Stealth’s Take on Close Little Wars


Following up my post about Jen B’s version of Featherstone’s Close Wars Rules, fellow games blogger Stealth contacted me to say that he had been playing around with his own variant of Donald Featherstone’s simple Close Wars rules.

These were first published in Don’s appendix to War Games (1962) and Stealth had been looking at my variants Close Little Wars.

Here is Stealth’s variant are in detail for you to peruse:

and his classic first wargames minis are first version 1960s tiny Airfix figure conversions, always a charming joy to see

Stealth’s rules have a slight D & D influence or feel (see his other blogs) in that carrying or capturing crates forms part of the victory conditions, scoring and scenarios. Interesting idea for ambushing a supply column etc.

I hope you find something of rules variants interest here. I enjoy seeing how people adapt and tinker, go back to basics and then elaborate a bit more.

Blog posted by Mark Man of TIN on 16 June 2019.


4 thoughts on “Stealth’s Take on Close Little Wars”

  1. Interesting that you see a DnD influence. Something like this might work with fantasy figures or even as an RPG scenario. Since I roleplay at work with kids… and recently read a Blood Bowl novel where the crate-objectives randomly *explode*… (goes off to tinker with scenario, evil laughter)


    1. The ‘crates’ game mechanic thing would work with the Scout Wide Games Project I am working where crates and boxes are given various roles under the “cloak of romance” (loot, bomb, secret equipment, treasure etc)
      As for exploding crates, this would be a great umpire random or card driven chance mechanic.
      There is no stylised glorified violence in Blood Bowl or in American football or roller derby either that many millions of people watch.


      1. Jennifer, there is indeed some D&D influence bleeding into everything I make, as I was involved in that hobby for a decade before expanding my interests to wargaming at large. Exploding crates is not something I had considered… until now. My initial thought with the crates was to give the players another thing to do aside from shoot the other side. An early draft of my variant rules featured score only being gained for crates retrieved. Perhaps when a crate is first touched by a soldier, it explodes a certain percentage of the time.

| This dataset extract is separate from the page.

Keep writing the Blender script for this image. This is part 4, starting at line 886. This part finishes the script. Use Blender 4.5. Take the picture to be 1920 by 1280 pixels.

        I think any of our variant rules for Close Little Wars could be easily adapted for a more fantasy or swords/bows type play. Give melee units a bonus to boost success in close combat, and switch the mentions of “guns” to bows should do the trick as a quick fix. Probably some guidelines as to how many melee and bowman units should be on each side is a good thing to think on as well…

        I had no idea Man of Tin was going to go ahead and feature it on his blog. I’m honored sir! Many thanks.


      2. Stealth
        Pleased to feature your ideas or responses to my past blog posts / games. Sometimes really good ideas or discussions worth blogging about get buried deep away in comments so it’s worth turning some into a post that all can share.
        Regarding the fantasy swords / bows type elements, again it’s easy to source and convert cheap plastic figures. I was pleased to see that Donald Featherstone did feature a space sci-fi scenario and a fantasy scenario in his recent second Edition of Skirmish Wargaming compiled / reprinted with John Curry’s History of Wargaming Project books.
        What else is his ancient war game rules in War Games (1962, same book that Close Wars is the appendix to) working with Tony Bath than a fantasy ancients game linked to Tony’s pioneering Hyborian Campaign. Reprints of War Games and of Tony’s Hyborian campaign material are around at History of Wargaming and elsewhere.
        Using natives and troopers, I add in bows and spears as range weapons reflecting Featherstone’s original colonial or French Indian Wars setting for Close Wars. Maybe some “muskets and tomahawks” Thpe natives were envisaged.
        Presumably once a spear is thrown, that is single use, which is why many spear carriers from Romans onwards carried a second weapon (short spear / bow / sword / club etc)? Partly it depends what figures you have available.